Namun, NV justru mengalami kekerasan seksual sekitar 10 (sepuluh) kali
kejadian. DAS juga menawarkan NV kepada BA agar mau melayaninya dengan imbalan
uang Rp 700 ribu. Uang tersebut diberikan kepada NV sebesar Rp 500 ribu dan Rp
200 ribu untuk DAS.
Peristiwa
tersebut berulang kali, hingga akhirnya pihak keluarga meminta LBH Bandar
Lampung selaku Kuasa Hukum mendampingi proses Pelaporan Polisi.
Kementerian
Sosial melalui Direktorat Rehabilitasi Sosial Anak melaksanakan koordinasi
untuk penanganan dan dukungan psikososial korban NV bertempat di Unit
Pelaksana Teknis Perlindungan Perempuan dan Anak (UPTD PPA) Provinsi Lampung,
Sabtu (11/7). Tim juga sempat menemui NV dan memastikan kesehatannya. Dalam
pertemuan tersebut, meski tidak banyak bicara NV tampak sehat dan mau
berinteraksi dengan tim.
Kepala Sub
Direktorat Rehabilitasi Sosial Anak Berhadapan dengn Hukum (ABH) Kemensos,
Meerada Saryati menyatakan bahwa pelaksanaan perlindungan anak memperhatikan
kepentingan terbaik anak sesuai dengan Undang-Undang Nomor 11 Tahun 2012
tentang Sistem Peradilan Pidana Anak (SPPA).
"SPPA
adalah keseluruhan proses penyelesaian perkara Anak yang Berhadapan dengan
Hukum (ABH) , mulai tahap penyelidikan sampai dengan tahap pembimbingan setelah
menjalani pidana," jelas Meerada.
Sementara
itu, Kepala Sub Direktorat Anak Memerlukan Perlindungan Khusus (AMPK) Kemensos,
Cup Santo yang turut hadir dalam pertemuan tersebut menyatakan bahwa dalam
penanganan kasus NV menggunakan pendekatan keluarga dan komunitas.

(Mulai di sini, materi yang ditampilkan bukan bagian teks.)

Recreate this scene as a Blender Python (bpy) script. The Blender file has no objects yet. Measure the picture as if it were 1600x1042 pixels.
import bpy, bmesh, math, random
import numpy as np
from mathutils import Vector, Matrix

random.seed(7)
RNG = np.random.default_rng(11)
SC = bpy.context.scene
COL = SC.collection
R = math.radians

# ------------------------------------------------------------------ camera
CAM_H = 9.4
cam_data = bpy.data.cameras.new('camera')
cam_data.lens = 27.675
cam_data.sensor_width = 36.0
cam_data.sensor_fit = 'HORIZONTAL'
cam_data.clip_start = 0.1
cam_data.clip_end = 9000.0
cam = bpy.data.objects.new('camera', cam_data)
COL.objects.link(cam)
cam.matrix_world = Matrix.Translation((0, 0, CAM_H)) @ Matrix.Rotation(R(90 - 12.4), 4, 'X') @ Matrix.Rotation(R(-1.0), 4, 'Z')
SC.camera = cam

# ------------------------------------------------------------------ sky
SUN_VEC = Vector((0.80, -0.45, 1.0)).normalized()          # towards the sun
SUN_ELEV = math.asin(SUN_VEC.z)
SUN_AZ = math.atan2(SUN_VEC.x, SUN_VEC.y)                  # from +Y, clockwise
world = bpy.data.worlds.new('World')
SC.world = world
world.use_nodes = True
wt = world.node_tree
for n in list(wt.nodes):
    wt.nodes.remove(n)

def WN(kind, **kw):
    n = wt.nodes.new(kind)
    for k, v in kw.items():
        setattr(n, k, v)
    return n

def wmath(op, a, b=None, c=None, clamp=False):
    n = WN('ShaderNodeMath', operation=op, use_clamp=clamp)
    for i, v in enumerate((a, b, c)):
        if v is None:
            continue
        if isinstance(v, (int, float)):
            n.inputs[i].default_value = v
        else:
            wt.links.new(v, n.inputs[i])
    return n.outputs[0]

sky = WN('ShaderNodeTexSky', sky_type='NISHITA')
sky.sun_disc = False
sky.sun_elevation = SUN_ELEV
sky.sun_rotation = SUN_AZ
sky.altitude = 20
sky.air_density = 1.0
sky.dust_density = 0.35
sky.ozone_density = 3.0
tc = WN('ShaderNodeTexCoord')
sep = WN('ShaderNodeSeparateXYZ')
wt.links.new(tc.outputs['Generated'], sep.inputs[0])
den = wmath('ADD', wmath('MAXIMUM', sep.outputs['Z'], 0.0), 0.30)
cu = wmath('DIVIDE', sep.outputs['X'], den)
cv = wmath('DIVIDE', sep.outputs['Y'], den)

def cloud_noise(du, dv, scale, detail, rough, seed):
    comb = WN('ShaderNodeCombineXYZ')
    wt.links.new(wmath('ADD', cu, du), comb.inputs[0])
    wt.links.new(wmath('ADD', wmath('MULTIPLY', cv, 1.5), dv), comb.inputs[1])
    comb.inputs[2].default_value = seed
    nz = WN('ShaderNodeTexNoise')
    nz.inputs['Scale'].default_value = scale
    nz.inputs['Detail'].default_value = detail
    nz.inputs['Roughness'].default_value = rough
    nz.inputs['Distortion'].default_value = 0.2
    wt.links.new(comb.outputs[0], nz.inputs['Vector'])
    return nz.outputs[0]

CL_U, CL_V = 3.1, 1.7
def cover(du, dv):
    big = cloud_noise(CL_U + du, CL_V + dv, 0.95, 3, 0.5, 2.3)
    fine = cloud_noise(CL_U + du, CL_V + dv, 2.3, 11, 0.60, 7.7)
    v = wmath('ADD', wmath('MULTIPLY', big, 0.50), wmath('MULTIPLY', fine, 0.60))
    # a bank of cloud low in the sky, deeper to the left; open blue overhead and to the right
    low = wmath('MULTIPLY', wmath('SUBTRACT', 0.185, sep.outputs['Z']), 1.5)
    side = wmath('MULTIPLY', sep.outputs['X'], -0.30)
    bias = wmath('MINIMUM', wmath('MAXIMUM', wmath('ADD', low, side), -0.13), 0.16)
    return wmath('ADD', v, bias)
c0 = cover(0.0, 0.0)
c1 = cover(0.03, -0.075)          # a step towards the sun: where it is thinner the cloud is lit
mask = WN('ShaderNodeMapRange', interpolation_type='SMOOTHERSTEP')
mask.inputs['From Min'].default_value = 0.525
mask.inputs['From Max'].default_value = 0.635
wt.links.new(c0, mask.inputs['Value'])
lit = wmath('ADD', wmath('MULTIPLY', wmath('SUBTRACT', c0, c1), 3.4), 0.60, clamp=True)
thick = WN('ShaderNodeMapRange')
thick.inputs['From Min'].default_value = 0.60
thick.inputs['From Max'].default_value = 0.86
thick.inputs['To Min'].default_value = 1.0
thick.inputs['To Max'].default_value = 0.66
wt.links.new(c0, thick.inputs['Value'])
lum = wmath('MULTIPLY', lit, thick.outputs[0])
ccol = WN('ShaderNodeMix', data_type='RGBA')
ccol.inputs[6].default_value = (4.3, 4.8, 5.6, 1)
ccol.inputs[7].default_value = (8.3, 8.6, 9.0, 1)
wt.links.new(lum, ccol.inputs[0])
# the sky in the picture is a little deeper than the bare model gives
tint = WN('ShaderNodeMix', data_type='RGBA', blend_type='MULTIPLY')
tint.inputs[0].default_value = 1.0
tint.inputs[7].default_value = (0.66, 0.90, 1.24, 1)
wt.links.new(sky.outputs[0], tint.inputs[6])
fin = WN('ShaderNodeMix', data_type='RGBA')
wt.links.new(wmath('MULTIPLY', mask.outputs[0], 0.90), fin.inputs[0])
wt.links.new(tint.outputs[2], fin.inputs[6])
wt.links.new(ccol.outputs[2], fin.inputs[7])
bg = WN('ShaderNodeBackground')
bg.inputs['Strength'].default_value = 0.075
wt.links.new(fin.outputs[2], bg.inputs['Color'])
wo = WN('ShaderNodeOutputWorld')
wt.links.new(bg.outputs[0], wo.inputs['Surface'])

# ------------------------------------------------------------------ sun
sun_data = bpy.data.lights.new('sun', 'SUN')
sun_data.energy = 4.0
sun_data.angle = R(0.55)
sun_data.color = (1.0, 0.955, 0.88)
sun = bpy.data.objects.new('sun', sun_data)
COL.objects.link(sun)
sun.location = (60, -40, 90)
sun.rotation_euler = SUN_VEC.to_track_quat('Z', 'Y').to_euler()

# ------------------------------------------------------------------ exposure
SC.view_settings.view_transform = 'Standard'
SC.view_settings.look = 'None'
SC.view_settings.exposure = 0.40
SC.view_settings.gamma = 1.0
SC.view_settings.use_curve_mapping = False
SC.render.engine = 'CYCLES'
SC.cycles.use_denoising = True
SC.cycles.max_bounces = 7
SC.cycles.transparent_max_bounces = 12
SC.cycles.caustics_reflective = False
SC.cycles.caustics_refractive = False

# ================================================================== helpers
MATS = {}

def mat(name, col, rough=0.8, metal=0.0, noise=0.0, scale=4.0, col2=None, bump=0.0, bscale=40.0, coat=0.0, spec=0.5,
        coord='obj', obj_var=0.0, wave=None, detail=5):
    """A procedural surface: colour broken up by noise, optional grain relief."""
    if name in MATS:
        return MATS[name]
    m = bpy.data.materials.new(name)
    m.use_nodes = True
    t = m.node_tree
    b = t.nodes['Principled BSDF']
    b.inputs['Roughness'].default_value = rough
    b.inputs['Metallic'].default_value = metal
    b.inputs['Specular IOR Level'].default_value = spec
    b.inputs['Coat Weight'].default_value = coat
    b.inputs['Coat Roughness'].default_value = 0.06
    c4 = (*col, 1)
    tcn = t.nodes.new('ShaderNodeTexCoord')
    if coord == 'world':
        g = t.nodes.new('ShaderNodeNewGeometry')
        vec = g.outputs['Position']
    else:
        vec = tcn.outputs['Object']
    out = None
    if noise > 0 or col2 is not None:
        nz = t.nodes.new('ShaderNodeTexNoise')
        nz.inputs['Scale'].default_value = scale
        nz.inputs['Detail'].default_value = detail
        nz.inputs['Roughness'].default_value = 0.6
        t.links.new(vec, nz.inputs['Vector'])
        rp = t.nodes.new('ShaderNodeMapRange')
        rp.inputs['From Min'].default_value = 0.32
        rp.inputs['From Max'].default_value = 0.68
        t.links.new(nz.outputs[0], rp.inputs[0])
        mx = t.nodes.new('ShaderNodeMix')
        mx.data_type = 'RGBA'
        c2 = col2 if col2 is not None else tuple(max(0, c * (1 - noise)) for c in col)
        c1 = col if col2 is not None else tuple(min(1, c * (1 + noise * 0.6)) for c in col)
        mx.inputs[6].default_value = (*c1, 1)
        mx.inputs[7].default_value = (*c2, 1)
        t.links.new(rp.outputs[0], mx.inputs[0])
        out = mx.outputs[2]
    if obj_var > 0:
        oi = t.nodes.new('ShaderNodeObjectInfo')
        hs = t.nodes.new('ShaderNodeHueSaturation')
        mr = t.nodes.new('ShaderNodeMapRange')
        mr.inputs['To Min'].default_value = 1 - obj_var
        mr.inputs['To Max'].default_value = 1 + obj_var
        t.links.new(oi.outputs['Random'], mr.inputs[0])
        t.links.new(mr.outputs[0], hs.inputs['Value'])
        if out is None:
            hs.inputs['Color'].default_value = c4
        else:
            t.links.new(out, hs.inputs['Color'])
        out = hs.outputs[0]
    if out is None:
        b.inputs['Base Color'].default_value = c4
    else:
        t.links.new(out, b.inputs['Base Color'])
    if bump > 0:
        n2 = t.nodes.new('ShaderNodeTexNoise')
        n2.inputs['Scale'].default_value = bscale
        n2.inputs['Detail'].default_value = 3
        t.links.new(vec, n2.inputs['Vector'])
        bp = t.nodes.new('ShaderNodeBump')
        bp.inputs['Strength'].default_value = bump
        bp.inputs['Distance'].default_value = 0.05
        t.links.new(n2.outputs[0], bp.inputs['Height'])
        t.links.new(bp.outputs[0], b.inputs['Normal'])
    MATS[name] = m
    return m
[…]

"Situasi lingkungan Lampung Timur mengharuskan kita melakukan
intervensi komunitas juga karena mayoritas penduduk wanita banyak bekerja
sebagai TKW di luar negeri," himbau Cup Santo.
Selanjutnya,
diperlukan sinergi dan kolaborasi dengan lintas sektoral sebagai pemangku
kepentingan perlindungan anak di wilayah Lampung. Dalam kolaborasi penanganan
kasus di lapangan, Kementerian Sosial dan KPPA memiliki tugas yang beririsan,
dimana KPPA dengan UPTD PPA nya melakukan perlindungan. Kementerian
Sosial melalui Dinas Sosial dan Satuan Bakti Pekerja Sosial (Sakti Peksos)

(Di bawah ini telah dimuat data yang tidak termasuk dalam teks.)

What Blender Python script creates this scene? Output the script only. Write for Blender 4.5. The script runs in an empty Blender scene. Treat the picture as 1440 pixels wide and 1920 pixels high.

dengan dukungan Rumah Perlindungan Trauma Center (RPTC) akan melalukan
Rehabilitasi Sosial.
"Dalam
setiap tahap pelaksanaan penanganan kasus kita tetap menghargai pendapat anak,
NV tetap mau kembali ke sekolah dan kembali ke kampung halamannya," tambah
Cup Santo. Oleh karena itu, perlu juga penguatan institusi sosial
dilingkungannya seperti sekolah dan komunitas di sekitar tempat tinggal anak.
"Direktorat
Rehsos Anak segera melaksanakan Peksos
Goes To School (PGTS) dan Peksos Goes
To Community (PGTC). Kabupaten Lampung Timur akan kami jadikan Pilot Project Program Sakti Peksos Bina
Desa," kata Cup Santo.
Dinas Sosial
Provinsi Lampung sepakat akan menyusun Standar Operasional (SOP) Pembagian
Kewenangan dalam Penanganan Permasalahan Korban Tindak Kekerasan. Hadir dalam
kesempatan ini Pelaksana tugas Kepala Dinas Sosial Provinsi Lampung, Heryana
Romdhoni dan Kepala Bidang Rehabilitasi Sosial Provinsi Lampung, Ratna Fitriani.

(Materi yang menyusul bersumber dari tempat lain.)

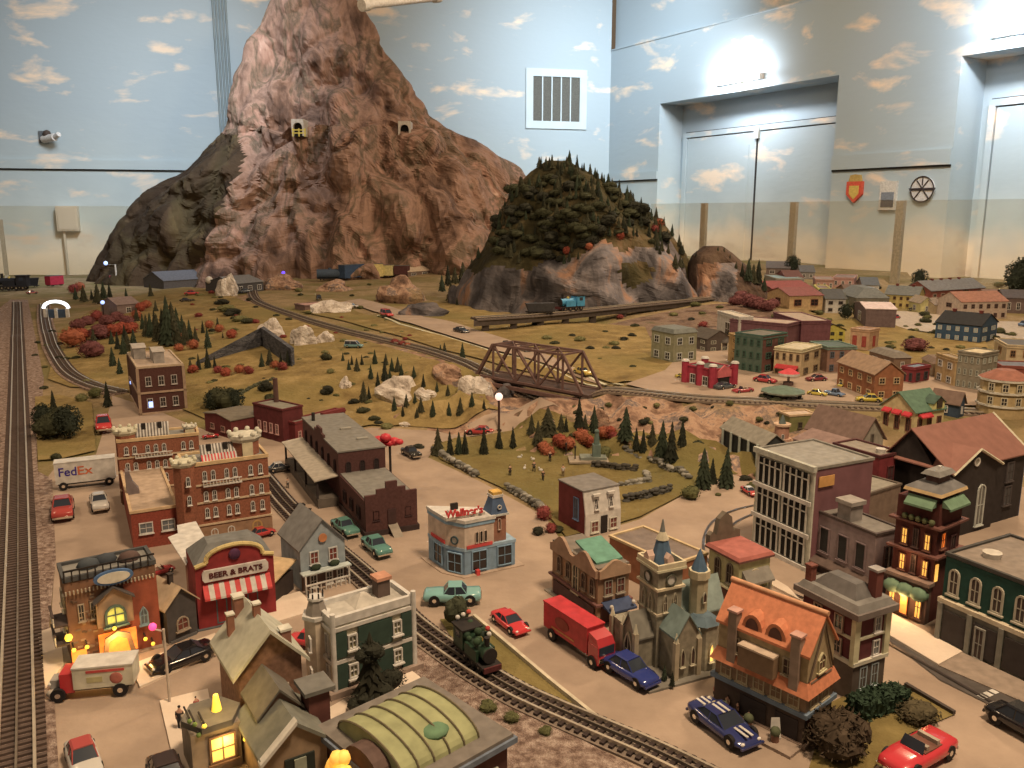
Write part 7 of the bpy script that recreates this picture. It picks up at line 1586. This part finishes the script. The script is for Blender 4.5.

Supervisor Sakti Peksos Provinsi Lampung, Muhammad Khayuridlo menyampaikan bahwa pembuatan laporan sosial dan pendampingan lanjutannya akan berkolaborasi antara Sakti Peksos Kabupaten Lampung Timur dengan RPTC Dinsos Prov. Lampung.
"Sakti Peksos Lampung ada 11 orang, kami siap melakukan Peksos GoesTo School (PGTS) dan Peksos Goes To Community (PGTC) sebagai bentuk pencegahan dan sosialisasi terhadap perlindungan untuk kepentingan terbaik anak," ujar Ridlo.